Nelle ore di quella docente noiosa dunque, dalle otto alle undici e trenta, non senza un breve intervallo, leggevo e scrivevo, poiché a mio parere non è doveroso ascoltare chi non rispetta gli uditori parlando senza una preparazione decente.

Leggevo la storia romana del Mommsen e scrivevo a Ifigenia. Rievocavo gli intervalli radiosi nel nostro liceo, quando noi due, innamorati, fieri di come eravamo, al suono che annunciava la pausa breve, uscivamo trionfalmente dalle aule cupe e ci incontravamo nel corridoio tetro, irradiandolo con la nostra felicità; poi facevamo le scale per recarci alla macchina delle bibite  dove prendevamo il caffè, guardandoci negli occhi con desiderio reciproco, con stima, con gioia sicura, e con l’orgoglio di essere una coppia bella, fine, bene assortita e rara. La pausa lunga delle 11 ci consentiva un idillio più sfacciato fuori dall’edificio scolastico.
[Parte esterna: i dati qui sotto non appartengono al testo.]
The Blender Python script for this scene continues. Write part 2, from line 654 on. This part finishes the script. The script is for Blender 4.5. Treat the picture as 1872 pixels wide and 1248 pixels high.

Eravamo felici nella certezza di essere gli amanti più luminosi, intelligenti e innamorati del mondo. In quel tempo ne eravamo convinti. Ifigenia, dopo avere bevuto il caffè, allungava le braccia all’indietro e, facendo così, protendeva il seno giovane verso di me, nel suo tipico gesto di fervida oblazione gioiosa: io la guardavo con desiderio, con tenerezza, con ammirazione, e con la volontà di aiutarla a divenire un’ottima docente e una donna di grande formato. Ero felice di esserle maestro e pure allievo suo, oltre che  compagno di vita. Insieme saremmo diventati bravi dicitori di parole e ottimi operatori di fatti. Fu un’illusione, ma, almeno per me, è stata un’illusione benefica. Ancora adesso, passati tanti decenni quando tu, signorinella, sei diventata cenere, credo che la chimera incarnata da te mi abbia aiutato e reso migliore. Poiché i dolori sono passati lasciando l’intelligenza dei miei e di quelli degli altri, mentre la gioia è rimasta nel fondo dell’anima dove continua a generare splendidi fiori, a produrre ottimi frutti. Le parole che dico e che scrivo, per esempio.

A Debrecen, nell’estate del ’79, dunque ricordavo, e rimpiangevo già, quei giorni felici dei mesi passati. Li ho ancora nella memoria, e grazie a Dio, me ne vengono in mente diversi altri non meno belli. I giorni del mese offerto da Elena. I più belli di tutti. I più educativi. Era ancora l’età dell’oro nella mia vita e in quella di tanti giovani europei.

 Nella caserma, quando non si fa niente, negli ospedali in attesa di responsi fatali o dell’operazione che ci squarcerà, o anche in casa quando si è stanchi e  soli del tutto, e per farci un poco di compagnia ci guardiamo nello specchio magari scambiando un sorriso con il volto riflesso, o per incoraggiarci un poco stringiamo la mano sinistra con la destra, sono sempre siffatti i ricordi che aiutano a procedere: memorie ridenti dei volti che spargevano e riverberavano luce amorosa. Nell’incontro i due amanti annullano tutte le  tribolazioni della breve esistenza umana: i loro difetti, l’invidia degli altri, i morbi probabili, l’inesorabile ictus finale, il colpo definitivo dell’exitus senza reditus,  negato per sempre dalla sentenza inappellabile e inesorabile.

 In quei momenti di felicità gli innamorati salgono insieme in un regione elisia, sempre soleggiata e fiorita, dove non arrivano le offese del tempo, delle persone cattive, della vecchiaia tremenda, né il decadimento con l’affiochirsi della fiamma vitale, né la caduta nell’abisso finale. Poi l'incanto svanisce, ma non c'è disincanto sufficiente a ottenebrare quella luce di gioia , a fare appassire quei fiori e marcire quei frutti. E così sia.

Bologna 18 dicembre 2025 ore 19, 22  giovanni ghiselli.